You may be familiar with the term ‘gammon’. It might conjure up images of an overly sun burned, balding man angrily spouting nonsense gleaned from the last tabloid shoved under his nose. Sometimes it’s tempting to think the word is a fitting and justified description of such people But as a blanket term used to categorise all who voted for Brexit, I’m afraid, to say the very least, it’s rather inaccurate!
Shades of grey
Like everything in life, there are ‘shades of grey’. Most of us think we’re capable of recognising this, but in reality, too many of us take a hardened position on things we don’t fully understand. In doing so we reduce people to a label which never helps. Only hinders.
Can people change?
I’m a great believer than people can change: change their thinking, their choice of words, their actions and behaviour when presented with evidence that they’re on the wrong track. And let’s face it, if you’re one of those who believe there are people who can never change (like the proverbial leopard and his spots) then by definition you must also accept that this ‘inability’ to change and evolve cannot be their fault in the first place. In which case, compassion should be the first response, not condemnation.
The Brexit vote and changing your mind
In the 2016 referendum people voted Leave for many very different reasons, often in ignorance of the facts.
Just as people can change and learn from past mistakes, people can change their minds too!
Someone who was duped into voting this way in 2016, who has since seen with their own eyes the devastation their vote has caused, heard the stories of EU citizens disenfranchised and abandoned by this awful Government and now seeks to go public about how they’ve done a full 180 degrees in their thinking, deserve more respect than many of us who voted Remain in the first place!
Why? Because they’ve shown courage and bravery in admitting their mistake, taken the abuse on the chin and owned it. They’ve not only done all that, but they’re prepared to put it right.
The light of progress and labels
Past thinking and behaviour should always be seen in the light of progress, attempts made to correct and address it – never as a static, immovable position from which a person cannot evolve.
And labelling people hurts them, achieves nothing but furthering ignorance and division where an attempt to understand might actually be a better option.
Most of us would find it easy enough to distinguish between someone who committed murder in the heat of the moment or as an act of self-defence and someone who developed a taste for it and went on to kill again and again in increasingly vile and grotesque ways.

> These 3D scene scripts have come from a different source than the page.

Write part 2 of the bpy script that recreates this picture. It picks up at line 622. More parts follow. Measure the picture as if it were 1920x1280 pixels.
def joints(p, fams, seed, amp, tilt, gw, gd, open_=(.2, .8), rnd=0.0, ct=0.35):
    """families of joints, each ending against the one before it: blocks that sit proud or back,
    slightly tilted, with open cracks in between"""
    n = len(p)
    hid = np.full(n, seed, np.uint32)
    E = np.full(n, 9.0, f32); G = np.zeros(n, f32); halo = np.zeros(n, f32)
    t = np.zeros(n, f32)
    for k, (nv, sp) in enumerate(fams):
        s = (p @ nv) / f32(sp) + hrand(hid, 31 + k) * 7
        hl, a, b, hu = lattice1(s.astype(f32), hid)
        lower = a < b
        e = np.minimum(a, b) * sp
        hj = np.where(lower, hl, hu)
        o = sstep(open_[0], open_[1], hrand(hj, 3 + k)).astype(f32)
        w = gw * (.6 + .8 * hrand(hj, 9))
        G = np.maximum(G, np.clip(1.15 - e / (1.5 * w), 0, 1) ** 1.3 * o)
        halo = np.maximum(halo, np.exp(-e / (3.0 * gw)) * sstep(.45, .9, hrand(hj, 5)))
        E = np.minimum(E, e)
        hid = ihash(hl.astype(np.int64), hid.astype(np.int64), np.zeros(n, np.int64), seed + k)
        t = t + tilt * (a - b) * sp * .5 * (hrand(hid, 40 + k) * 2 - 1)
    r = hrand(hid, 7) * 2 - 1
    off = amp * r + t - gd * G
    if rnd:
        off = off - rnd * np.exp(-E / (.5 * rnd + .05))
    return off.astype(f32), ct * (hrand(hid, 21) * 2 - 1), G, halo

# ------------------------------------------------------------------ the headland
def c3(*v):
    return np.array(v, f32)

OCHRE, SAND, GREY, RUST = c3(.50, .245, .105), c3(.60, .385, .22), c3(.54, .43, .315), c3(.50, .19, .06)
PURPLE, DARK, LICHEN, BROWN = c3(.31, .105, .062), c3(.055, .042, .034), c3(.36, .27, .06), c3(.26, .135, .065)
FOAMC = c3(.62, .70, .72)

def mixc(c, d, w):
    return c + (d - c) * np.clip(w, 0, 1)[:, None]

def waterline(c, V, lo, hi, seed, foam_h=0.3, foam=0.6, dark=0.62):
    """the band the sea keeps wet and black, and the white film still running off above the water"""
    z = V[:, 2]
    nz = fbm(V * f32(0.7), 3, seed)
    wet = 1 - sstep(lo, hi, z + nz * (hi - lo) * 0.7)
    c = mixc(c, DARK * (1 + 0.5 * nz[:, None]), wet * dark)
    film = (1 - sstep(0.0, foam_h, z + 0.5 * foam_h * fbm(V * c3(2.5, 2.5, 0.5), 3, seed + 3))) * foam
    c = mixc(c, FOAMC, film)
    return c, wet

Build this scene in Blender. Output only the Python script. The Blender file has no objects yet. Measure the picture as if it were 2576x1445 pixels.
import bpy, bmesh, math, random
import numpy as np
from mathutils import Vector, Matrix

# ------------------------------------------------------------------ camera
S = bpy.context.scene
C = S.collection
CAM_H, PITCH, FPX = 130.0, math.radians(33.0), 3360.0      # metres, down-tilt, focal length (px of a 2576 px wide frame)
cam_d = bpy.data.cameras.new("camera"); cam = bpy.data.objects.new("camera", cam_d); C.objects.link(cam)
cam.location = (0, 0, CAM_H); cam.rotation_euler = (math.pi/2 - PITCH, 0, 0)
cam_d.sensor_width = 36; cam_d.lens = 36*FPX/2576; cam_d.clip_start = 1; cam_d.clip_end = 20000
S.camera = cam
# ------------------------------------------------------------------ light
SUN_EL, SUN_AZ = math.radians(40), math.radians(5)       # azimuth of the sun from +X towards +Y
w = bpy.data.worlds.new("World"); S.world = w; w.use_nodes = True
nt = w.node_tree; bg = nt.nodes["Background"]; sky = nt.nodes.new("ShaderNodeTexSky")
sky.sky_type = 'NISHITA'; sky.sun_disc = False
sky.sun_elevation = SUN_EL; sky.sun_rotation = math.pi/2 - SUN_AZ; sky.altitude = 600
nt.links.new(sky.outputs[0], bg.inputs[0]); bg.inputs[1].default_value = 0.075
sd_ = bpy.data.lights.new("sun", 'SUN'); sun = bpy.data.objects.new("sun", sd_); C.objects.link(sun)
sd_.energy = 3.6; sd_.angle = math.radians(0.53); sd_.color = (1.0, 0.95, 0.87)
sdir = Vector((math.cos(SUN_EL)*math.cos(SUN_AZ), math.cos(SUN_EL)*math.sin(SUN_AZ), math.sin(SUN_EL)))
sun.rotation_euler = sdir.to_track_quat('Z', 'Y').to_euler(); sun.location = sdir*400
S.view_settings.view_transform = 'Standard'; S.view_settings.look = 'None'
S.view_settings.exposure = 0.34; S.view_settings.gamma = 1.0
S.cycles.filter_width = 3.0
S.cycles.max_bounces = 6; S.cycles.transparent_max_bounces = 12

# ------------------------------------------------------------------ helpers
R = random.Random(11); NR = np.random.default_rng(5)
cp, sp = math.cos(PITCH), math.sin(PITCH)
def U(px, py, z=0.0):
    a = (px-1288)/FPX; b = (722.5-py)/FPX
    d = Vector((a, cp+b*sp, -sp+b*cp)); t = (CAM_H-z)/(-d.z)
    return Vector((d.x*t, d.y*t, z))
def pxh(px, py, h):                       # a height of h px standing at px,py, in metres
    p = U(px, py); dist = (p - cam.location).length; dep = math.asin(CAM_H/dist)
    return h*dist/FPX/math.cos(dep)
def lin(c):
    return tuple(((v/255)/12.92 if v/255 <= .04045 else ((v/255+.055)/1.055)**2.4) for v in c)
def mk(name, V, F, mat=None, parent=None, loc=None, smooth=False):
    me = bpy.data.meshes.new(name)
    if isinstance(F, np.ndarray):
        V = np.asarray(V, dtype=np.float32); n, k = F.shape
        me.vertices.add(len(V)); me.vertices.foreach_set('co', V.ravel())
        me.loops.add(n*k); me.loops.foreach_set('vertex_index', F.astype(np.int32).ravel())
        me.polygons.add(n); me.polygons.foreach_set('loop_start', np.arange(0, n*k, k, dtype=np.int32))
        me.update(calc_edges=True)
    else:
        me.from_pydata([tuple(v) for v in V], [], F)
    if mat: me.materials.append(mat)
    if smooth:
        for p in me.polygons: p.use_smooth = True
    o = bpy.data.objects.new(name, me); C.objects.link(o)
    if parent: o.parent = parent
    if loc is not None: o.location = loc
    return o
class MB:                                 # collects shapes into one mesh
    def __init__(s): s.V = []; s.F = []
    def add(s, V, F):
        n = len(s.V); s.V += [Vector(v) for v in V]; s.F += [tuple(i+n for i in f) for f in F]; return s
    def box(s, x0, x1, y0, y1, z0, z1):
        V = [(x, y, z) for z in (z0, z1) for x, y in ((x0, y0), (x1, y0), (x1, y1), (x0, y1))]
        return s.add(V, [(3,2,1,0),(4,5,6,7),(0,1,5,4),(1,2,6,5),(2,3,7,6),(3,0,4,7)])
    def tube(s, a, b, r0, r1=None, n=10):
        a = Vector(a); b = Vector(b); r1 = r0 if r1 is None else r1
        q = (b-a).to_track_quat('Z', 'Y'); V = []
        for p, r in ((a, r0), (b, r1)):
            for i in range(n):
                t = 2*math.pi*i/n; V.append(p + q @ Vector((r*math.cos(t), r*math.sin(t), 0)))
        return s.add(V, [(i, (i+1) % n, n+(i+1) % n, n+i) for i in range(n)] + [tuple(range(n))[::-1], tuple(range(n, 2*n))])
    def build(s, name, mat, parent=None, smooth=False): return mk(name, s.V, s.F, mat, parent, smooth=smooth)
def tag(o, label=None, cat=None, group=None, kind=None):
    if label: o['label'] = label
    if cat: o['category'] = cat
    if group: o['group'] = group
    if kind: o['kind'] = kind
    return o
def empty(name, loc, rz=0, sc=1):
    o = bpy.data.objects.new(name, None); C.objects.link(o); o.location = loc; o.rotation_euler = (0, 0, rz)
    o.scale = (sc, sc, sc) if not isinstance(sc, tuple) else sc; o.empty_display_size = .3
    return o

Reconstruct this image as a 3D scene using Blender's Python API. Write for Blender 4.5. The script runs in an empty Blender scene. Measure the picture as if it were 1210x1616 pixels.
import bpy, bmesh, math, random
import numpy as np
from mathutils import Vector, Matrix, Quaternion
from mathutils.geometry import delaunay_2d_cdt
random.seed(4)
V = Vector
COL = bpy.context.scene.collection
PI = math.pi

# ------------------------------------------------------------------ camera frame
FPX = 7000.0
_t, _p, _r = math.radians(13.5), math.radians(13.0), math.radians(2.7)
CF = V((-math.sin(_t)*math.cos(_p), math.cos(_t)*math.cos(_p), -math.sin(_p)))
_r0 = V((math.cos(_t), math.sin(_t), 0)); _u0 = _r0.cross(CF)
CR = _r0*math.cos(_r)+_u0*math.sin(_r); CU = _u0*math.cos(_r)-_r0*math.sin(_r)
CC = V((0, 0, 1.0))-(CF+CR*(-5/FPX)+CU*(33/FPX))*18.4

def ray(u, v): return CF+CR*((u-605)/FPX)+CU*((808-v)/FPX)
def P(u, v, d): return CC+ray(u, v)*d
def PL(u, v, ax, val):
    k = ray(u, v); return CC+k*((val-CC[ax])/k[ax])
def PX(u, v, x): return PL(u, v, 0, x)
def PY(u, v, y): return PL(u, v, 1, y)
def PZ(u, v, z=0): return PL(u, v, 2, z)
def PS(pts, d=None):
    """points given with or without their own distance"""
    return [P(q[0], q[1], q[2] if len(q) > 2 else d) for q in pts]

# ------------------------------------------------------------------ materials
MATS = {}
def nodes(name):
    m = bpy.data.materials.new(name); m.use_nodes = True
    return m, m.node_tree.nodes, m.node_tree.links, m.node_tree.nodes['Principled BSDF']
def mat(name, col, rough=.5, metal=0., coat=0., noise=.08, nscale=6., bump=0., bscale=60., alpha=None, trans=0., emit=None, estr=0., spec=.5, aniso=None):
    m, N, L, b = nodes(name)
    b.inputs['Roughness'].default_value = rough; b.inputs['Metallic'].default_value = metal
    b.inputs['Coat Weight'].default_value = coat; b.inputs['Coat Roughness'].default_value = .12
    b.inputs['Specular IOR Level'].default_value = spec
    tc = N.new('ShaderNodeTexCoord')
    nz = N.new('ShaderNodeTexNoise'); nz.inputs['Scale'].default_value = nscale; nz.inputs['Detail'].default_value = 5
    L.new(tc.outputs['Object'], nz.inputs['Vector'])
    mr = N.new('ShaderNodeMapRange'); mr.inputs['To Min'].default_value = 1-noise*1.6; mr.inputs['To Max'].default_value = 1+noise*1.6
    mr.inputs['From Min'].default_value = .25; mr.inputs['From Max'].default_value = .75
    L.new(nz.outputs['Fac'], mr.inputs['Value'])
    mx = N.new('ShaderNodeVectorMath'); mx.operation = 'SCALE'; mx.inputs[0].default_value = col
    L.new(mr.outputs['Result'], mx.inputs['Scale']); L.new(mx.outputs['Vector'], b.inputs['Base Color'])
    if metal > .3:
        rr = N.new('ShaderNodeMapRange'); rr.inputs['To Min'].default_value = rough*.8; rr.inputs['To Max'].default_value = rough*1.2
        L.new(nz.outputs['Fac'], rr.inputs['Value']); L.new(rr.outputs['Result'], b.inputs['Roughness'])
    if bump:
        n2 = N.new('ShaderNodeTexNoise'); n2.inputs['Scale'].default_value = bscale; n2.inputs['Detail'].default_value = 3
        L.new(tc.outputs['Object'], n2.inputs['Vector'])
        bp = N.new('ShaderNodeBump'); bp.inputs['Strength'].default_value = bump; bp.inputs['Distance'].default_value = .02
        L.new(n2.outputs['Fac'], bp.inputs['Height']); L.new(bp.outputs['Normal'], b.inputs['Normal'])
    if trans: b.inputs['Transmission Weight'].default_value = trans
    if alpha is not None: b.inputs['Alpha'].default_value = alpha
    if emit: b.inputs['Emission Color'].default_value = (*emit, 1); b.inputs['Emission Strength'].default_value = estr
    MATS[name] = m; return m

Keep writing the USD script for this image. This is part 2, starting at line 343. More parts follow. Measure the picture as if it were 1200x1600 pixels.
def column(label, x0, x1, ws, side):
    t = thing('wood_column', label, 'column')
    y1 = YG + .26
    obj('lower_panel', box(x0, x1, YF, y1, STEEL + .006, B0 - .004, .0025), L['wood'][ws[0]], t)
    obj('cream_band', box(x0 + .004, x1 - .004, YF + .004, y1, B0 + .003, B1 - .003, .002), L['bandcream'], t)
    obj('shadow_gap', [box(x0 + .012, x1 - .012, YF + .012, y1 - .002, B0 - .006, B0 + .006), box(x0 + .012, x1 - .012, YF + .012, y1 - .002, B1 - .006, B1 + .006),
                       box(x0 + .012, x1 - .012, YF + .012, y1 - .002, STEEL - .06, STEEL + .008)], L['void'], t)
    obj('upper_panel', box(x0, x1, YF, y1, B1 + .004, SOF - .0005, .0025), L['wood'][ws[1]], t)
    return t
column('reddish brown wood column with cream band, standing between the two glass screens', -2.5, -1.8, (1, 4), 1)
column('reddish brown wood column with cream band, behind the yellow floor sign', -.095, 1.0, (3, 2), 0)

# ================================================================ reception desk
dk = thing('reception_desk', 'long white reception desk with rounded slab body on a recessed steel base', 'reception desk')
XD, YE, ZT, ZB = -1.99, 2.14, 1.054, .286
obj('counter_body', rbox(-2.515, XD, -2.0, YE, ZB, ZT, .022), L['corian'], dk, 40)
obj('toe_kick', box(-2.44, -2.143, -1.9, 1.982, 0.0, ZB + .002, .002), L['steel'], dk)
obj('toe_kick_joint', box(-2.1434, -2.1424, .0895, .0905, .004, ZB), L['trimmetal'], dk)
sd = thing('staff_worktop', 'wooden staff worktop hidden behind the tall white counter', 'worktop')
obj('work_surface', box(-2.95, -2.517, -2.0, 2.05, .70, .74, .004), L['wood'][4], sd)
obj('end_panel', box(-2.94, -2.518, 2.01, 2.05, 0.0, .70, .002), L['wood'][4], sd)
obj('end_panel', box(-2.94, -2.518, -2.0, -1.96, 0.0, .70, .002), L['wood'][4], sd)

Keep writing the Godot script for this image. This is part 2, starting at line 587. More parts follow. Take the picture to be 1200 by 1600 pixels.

There’s a sliding scale, even there! And that’s murder, for heaven’s sake!
We’re only talking about a pattern of wrong thinking, a bad decision borne out of a lack of education and an incessant conveyor belt of right-wing rhetoric pumped into us daily by the mainstream media.
Forgiveness
Another thing worth considering is the notion of “forgiveness”.
If someone is genuinely sorry for something then in my view, they’ve earned the right to be “forgiven”.
Whatever their mistake, whatever their offence, whatever their transgression.
If we are unable to afford them a second chance and see past that, it might be worth asking “why?”
Blanket judgements after the Brexit vote
Struggling with wrong thinking, addictions and personal demons – however big or small is not something I think we as progressives ought to make blanket judgements about.
I have no experience of anything affecting anyone in the Trans Community, for example – it’s an area I know very little about – so, in light of my relative ignorance, I would never make assumptions leading me to form hardened positions about those struggling with gender identity issues, either for good or for bad.
But I’d be more than happy to listen and attempt to empathise – just as I would an avid train spotter, cricket enthusiast or vegan! The same goes for a Brexit Voter, a compulsive addict – and yes, even a murderer!
We live in a society that reduces everything to ‘black and white’. This polarises us, and condemns people into ‘them’ and ‘us’ categories, often without all the facts.
No-one is beyond redemption
No-one is beyond redemption and no-one should be written off – especially those who struggle with thinking that goes against the accepted norms of morality, ethics – or politics!
Listening and empathy after the Brexit vote
On this week’s ‘Sixteen Million Rising’ show, I’m featuring someone who posted a tweet about how, given a second chance, he’d vote “Remain, 100%”. It got many thousands of retweets – so I contacted him and within 30 minutes he’d kindly (and bravely) recorded his story for me.
Progress rarely comes from attempts at lazy conformity. It comes from listening, understanding and hence, empathy.
One of the most important lessons I’ve learned in life is not to base my feelings and views about a person reflective of the man or woman they once WERE – but as the person they are trying to be TODAY.
And if we fail to see the benefits and rewards of doing that, then do we really have the right to (mis) label ourselves as the progressives we so eagerly seek to be and think we are?